Kazuma Kiryu, a legendary ex-gangster in the Japanese underworld, stops before a bridge, a café, a nightclub, or an office building, suddenly awash in memories of bygone times. Scenes flash before his eyes of lost loves—of old rivals and friends from his past. He thinks back on bare-knuckled fights with enemies or more peaceful encounters with the eccentric citizens of the Tokyo district he’s lived in for so many years. Nearly every landmark seems to trigger another memory. Kazuma Kiryu is getting older. He’s fallen ill. And, unsurprisingly, he’s grown wistful in his later years.
After starring in seven games (and several spin-offs) over the past two decades, Kiryu deserves a break. All the same, the latest entry to the long-running series, Like a Dragon: Infinite Wealth, sees him enlisted yet again to sort out the many injustices in his corner of the world. Through a typically labyrinthine plot involving, briefly, Japanese intelligence services, a Hawaiian cult, and the search for a long-lost mother, Kiryu ends up working alongside former Like a Dragon protagonist Ichiban Kasuga to thwart a conspiracy that takes him from his familiar haunts in Yokohama and Tokyo to Honolulu, Hawaii, and back again.
His reappearance in Infinite Wealth comes as something of a surprise. Back in 2016, with the release of Yakuza 6: The Song of Life, Kiryu’s story arc concluded with him faking his own death and retiring from public view in order to protect those he loved. In 2020’s Yakuza 7: Like a Dragon, Kasuga was introduced as a new protagonist, alongside a command-based fighting system that turned the series from a direct-action brawler into a role-playing game more akin to classic Dragon Quest and Final Fantasy entries. Audiences believed that Kiryu’s long tenure was complete—that it was time for the series and its creator, Ryu Ga Gotoku Studio, to bid farewell to the man and let him rest with his memories.
Kiryu’s return as a primary character in a new, mainline entry to the series (he previously reappeared in a spin-off released late last year) might seem like a strange creative decision, then. Yakuza 7’s change to both a different protagonist and style of combat design was a fairly bold step away from convention, especially in the risk-averse, sequel-friendly world of mainstream video games.

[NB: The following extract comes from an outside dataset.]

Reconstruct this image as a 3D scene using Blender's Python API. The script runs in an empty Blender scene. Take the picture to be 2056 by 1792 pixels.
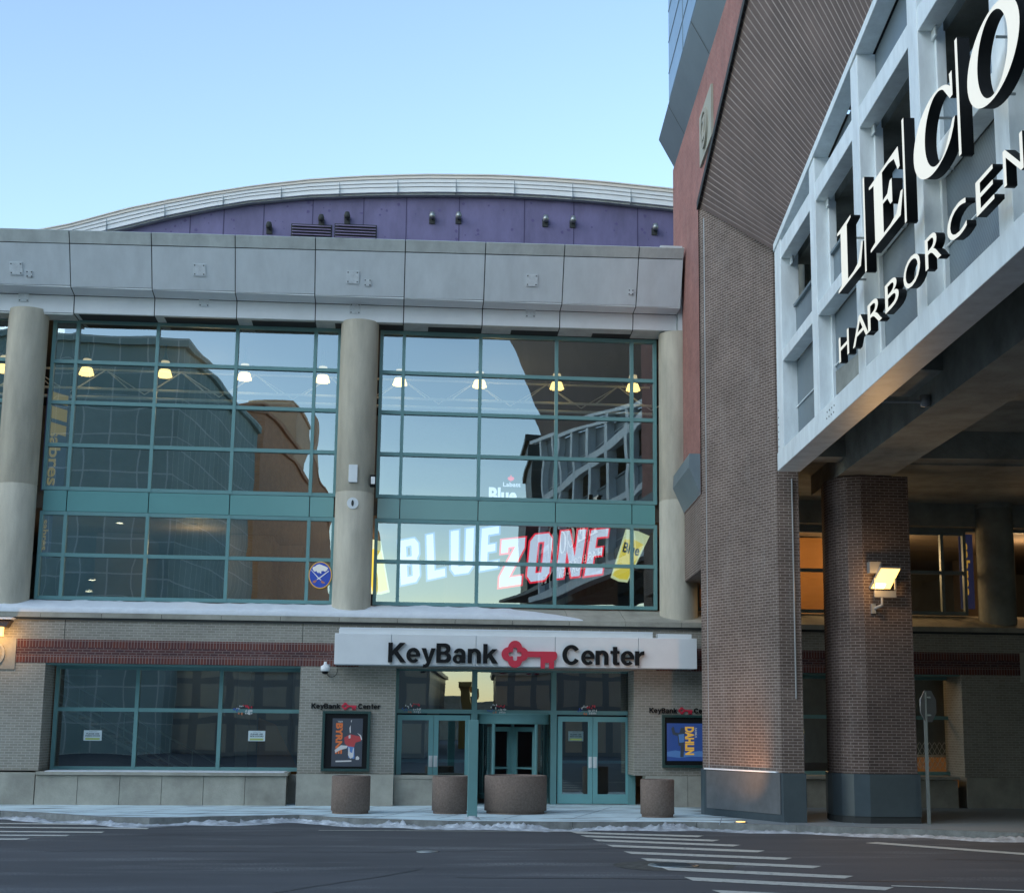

With Infinite Wealth splitting its attention almost equally between plotlines devoted to Kasuga and Kiryu, the question of whether its creators are willing to truly leave the series’ past behind is hard to avoid.
Hiroyuki Sakamoto, Infinite Wealth’s and the Like a Dragon series’ chief producer, has worked with these characters since the first Yakuza was released back in 2005 on the PlayStation 2. In an email interview with WIRED, he explains that the entire series is built iteratively, with each of its many entries working to “build new layers to the story laid by previous ones.”
“In some ways, the most recent [game] is a culmination of all previous entries,” he adds.